◆ WHAT YOU HAVE TO DO
Output the lines below exactly, please, from the first line until the line with "mb = MB(); mb.box(6.35, 7.25, 14.6, 15.4, 7.5, 9.75);", counting both.

◆ MATERIAL
┏━━

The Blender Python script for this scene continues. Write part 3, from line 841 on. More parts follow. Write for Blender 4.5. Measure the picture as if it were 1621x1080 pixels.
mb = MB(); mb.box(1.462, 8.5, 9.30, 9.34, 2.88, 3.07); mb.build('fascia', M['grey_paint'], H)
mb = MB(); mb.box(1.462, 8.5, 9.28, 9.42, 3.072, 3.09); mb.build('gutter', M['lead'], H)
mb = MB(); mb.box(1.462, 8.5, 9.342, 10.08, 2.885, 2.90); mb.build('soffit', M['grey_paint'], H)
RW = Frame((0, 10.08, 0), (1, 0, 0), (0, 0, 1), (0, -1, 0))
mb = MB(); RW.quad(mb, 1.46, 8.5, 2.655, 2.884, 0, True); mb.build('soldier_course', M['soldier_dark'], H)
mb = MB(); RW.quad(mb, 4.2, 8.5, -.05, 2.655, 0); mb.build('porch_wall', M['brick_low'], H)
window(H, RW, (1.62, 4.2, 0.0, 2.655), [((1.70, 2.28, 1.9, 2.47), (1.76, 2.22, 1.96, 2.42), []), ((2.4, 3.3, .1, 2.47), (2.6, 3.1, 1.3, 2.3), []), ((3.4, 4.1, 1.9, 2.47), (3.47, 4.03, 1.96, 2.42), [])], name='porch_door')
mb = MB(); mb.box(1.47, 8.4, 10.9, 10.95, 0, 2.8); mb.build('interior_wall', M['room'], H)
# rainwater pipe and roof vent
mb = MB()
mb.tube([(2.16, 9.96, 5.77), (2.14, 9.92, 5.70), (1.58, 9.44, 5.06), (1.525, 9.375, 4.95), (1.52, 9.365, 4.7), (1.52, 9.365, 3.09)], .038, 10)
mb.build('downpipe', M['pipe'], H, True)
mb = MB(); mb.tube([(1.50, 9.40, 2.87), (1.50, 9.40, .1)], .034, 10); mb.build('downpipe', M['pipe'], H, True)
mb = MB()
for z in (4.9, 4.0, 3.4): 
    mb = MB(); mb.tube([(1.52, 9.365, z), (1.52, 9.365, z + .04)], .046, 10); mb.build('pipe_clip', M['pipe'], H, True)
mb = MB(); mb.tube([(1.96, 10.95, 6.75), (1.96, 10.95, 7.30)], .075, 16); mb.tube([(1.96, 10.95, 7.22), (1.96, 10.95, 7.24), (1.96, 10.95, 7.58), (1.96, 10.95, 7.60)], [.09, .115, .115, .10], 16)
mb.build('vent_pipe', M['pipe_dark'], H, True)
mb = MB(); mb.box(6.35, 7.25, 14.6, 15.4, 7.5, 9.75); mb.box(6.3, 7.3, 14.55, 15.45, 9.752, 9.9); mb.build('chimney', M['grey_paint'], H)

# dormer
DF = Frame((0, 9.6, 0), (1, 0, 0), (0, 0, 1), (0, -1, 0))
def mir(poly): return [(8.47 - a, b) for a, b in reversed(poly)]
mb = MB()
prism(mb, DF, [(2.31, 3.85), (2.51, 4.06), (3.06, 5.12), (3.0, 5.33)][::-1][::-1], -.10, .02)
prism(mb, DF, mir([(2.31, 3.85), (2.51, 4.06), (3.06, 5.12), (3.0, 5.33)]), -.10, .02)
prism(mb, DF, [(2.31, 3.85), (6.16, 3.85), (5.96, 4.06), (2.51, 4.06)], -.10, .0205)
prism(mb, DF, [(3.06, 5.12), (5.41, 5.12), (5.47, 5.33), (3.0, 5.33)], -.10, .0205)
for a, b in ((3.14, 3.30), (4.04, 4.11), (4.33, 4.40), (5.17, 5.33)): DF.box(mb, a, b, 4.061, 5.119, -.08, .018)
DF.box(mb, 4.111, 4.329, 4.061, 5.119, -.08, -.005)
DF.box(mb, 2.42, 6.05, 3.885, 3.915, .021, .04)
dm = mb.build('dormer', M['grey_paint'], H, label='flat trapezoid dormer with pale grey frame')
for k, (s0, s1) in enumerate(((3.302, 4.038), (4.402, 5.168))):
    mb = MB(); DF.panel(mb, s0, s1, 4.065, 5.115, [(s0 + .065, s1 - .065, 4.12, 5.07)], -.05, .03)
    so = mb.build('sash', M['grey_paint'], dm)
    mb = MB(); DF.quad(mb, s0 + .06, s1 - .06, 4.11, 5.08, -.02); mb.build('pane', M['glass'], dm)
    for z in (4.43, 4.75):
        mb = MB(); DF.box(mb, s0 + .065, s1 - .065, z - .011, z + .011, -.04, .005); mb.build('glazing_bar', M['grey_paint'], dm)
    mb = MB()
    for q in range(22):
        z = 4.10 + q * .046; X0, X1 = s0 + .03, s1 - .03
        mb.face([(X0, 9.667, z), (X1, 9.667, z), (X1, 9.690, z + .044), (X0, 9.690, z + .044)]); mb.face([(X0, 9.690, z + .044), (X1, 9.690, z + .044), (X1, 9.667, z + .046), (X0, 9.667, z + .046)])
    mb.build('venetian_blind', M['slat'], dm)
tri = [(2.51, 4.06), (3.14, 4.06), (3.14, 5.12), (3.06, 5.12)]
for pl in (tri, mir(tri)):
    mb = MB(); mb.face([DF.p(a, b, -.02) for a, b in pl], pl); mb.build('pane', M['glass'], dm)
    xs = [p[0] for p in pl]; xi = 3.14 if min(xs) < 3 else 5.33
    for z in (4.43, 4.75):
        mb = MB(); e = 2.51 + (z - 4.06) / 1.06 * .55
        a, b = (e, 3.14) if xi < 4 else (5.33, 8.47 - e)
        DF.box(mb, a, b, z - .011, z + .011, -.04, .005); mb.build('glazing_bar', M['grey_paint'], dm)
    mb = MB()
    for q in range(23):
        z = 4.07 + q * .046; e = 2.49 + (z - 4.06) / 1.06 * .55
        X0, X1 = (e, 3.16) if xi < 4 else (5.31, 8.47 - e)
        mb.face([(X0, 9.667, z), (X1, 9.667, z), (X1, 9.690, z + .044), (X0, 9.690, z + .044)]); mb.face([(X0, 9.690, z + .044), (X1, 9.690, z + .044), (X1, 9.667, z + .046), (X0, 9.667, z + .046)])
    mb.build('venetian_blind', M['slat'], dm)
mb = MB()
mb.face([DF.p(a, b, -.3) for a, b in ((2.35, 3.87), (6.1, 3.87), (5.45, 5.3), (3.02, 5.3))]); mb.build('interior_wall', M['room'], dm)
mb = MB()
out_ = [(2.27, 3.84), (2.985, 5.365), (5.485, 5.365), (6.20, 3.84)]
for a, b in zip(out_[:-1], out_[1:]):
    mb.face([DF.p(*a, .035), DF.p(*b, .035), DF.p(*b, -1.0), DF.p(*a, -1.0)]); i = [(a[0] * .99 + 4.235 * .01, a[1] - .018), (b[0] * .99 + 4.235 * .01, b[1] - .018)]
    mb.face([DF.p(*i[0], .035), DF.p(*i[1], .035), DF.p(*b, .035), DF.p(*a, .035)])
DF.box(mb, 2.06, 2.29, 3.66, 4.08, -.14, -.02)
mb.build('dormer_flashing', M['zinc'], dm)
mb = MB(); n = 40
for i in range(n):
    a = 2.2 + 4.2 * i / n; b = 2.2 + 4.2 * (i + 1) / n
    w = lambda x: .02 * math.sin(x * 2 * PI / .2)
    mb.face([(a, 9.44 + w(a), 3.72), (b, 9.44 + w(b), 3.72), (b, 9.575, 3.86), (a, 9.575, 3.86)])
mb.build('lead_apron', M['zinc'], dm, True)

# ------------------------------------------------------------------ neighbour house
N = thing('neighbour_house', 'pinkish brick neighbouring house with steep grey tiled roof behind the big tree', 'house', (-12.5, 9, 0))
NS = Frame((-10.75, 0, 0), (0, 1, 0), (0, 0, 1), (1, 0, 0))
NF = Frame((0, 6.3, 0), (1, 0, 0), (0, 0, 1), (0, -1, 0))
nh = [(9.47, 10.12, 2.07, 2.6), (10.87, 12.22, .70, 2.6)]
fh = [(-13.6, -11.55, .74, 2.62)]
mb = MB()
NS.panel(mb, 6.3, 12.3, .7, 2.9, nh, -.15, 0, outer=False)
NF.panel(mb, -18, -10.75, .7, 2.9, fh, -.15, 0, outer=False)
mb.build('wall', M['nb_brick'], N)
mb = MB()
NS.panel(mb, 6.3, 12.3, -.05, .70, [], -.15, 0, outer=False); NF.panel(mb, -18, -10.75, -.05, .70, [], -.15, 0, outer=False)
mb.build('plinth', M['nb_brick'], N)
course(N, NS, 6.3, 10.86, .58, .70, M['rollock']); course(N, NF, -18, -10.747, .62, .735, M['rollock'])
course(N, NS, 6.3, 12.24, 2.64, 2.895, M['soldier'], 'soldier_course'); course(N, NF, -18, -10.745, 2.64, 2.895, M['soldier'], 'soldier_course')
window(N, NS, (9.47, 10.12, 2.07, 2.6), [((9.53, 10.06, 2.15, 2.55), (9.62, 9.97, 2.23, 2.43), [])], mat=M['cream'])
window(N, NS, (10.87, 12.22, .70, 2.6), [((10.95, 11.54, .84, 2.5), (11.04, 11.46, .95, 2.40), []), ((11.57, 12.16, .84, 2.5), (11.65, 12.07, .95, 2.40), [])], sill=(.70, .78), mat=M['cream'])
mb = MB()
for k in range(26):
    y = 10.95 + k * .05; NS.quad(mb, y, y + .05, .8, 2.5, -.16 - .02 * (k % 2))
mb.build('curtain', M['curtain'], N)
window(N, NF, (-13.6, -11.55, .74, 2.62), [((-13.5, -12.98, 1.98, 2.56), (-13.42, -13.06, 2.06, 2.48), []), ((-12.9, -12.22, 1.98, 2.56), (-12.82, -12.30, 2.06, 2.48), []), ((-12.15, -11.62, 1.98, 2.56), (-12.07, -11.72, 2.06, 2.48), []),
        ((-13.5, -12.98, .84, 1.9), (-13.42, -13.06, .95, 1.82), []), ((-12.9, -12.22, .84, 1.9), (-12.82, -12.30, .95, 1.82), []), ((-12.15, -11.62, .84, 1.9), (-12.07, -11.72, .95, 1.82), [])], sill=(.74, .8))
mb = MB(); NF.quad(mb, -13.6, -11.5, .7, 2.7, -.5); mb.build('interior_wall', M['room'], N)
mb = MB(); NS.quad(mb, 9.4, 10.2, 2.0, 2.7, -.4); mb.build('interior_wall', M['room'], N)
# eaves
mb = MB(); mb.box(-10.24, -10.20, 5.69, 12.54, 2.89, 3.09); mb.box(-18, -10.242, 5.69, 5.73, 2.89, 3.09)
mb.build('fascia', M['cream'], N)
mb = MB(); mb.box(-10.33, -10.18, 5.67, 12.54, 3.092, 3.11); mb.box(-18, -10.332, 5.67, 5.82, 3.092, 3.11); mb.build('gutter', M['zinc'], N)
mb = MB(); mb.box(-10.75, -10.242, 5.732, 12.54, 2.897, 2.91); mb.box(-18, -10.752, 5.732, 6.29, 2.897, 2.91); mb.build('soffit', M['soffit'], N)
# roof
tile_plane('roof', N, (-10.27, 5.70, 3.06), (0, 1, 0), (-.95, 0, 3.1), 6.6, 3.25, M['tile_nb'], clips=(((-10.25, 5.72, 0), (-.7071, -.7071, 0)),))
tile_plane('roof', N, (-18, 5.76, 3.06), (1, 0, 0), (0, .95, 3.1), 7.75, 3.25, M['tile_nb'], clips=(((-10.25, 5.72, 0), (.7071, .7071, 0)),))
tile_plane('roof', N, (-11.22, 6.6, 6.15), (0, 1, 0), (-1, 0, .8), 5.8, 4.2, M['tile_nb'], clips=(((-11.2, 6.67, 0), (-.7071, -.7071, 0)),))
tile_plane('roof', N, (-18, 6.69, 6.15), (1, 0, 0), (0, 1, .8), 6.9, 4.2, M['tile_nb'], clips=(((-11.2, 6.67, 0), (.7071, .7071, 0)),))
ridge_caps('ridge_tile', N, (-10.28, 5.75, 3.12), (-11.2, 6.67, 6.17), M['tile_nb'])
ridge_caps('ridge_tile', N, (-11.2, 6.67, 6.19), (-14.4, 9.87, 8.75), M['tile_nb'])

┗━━

◆ SOLUTION TO THIS TASK
The Blender Python script for this scene continues. Write part 3, from line 841 on. More parts follow. Write for Blender 4.5. Measure the picture as if it were 1621x1080 pixels.
mb = MB(); mb.box(1.462, 8.5, 9.30, 9.34, 2.88, 3.07); mb.build('fascia', M['grey_paint'], H)
mb = MB(); mb.box(1.462, 8.5, 9.28, 9.42, 3.072, 3.09); mb.build('gutter', M['lead'], H)
mb = MB(); mb.box(1.462, 8.5, 9.342, 10.08, 2.885, 2.90); mb.build('soffit', M['grey_paint'], H)
RW = Frame((0, 10.08, 0), (1, 0, 0), (0, 0, 1), (0, -1, 0))
mb = MB(); RW.quad(mb, 1.46, 8.5, 2.655, 2.884, 0, True); mb.build('soldier_course', M['soldier_dark'], H)
mb = MB(); RW.quad(mb, 4.2, 8.5, -.05, 2.655, 0); mb.build('porch_wall', M['brick_low'], H)
window(H, RW, (1.62, 4.2, 0.0, 2.655), [((1.70, 2.28, 1.9, 2.47), (1.76, 2.22, 1.96, 2.42), []), ((2.4, 3.3, .1, 2.47), (2.6, 3.1, 1.3, 2.3), []), ((3.4, 4.1, 1.9, 2.47), (3.47, 4.03, 1.96, 2.42), [])], name='porch_door')
mb = MB(); mb.box(1.47, 8.4, 10.9, 10.95, 0, 2.8); mb.build('interior_wall', M['room'], H)
# rainwater pipe and roof vent
mb = MB()
mb.tube([(2.16, 9.96, 5.77), (2.14, 9.92, 5.70), (1.58, 9.44, 5.06), (1.525, 9.375, 4.95), (1.52, 9.365, 4.7), (1.52, 9.365, 3.09)], .038, 10)
mb.build('downpipe', M['pipe'], H, True)
mb = MB(); mb.tube([(1.50, 9.40, 2.87), (1.50, 9.40, .1)], .034, 10); mb.build('downpipe', M['pipe'], H, True)
mb = MB()
for z in (4.9, 4.0, 3.4): 
    mb = MB(); mb.tube([(1.52, 9.365, z), (1.52, 9.365, z + .04)], .046, 10); mb.build('pipe_clip', M['pipe'], H, True)
mb = MB(); mb.tube([(1.96, 10.95, 6.75), (1.96, 10.95, 7.30)], .075, 16); mb.tube([(1.96, 10.95, 7.22), (1.96, 10.95, 7.24), (1.96, 10.95, 7.58), (1.96, 10.95, 7.60)], [.09, .115, .115, .10], 16)
mb.build('vent_pipe', M['pipe_dark'], H, True)
mb = MB(); mb.box(6.35, 7.25, 14.6, 15.4, 7.5, 9.75); mb.box(6.3, 7.3, 14.55, 15.45, 9.752, 9.9); mb.build('chimney', M['grey_paint'], H)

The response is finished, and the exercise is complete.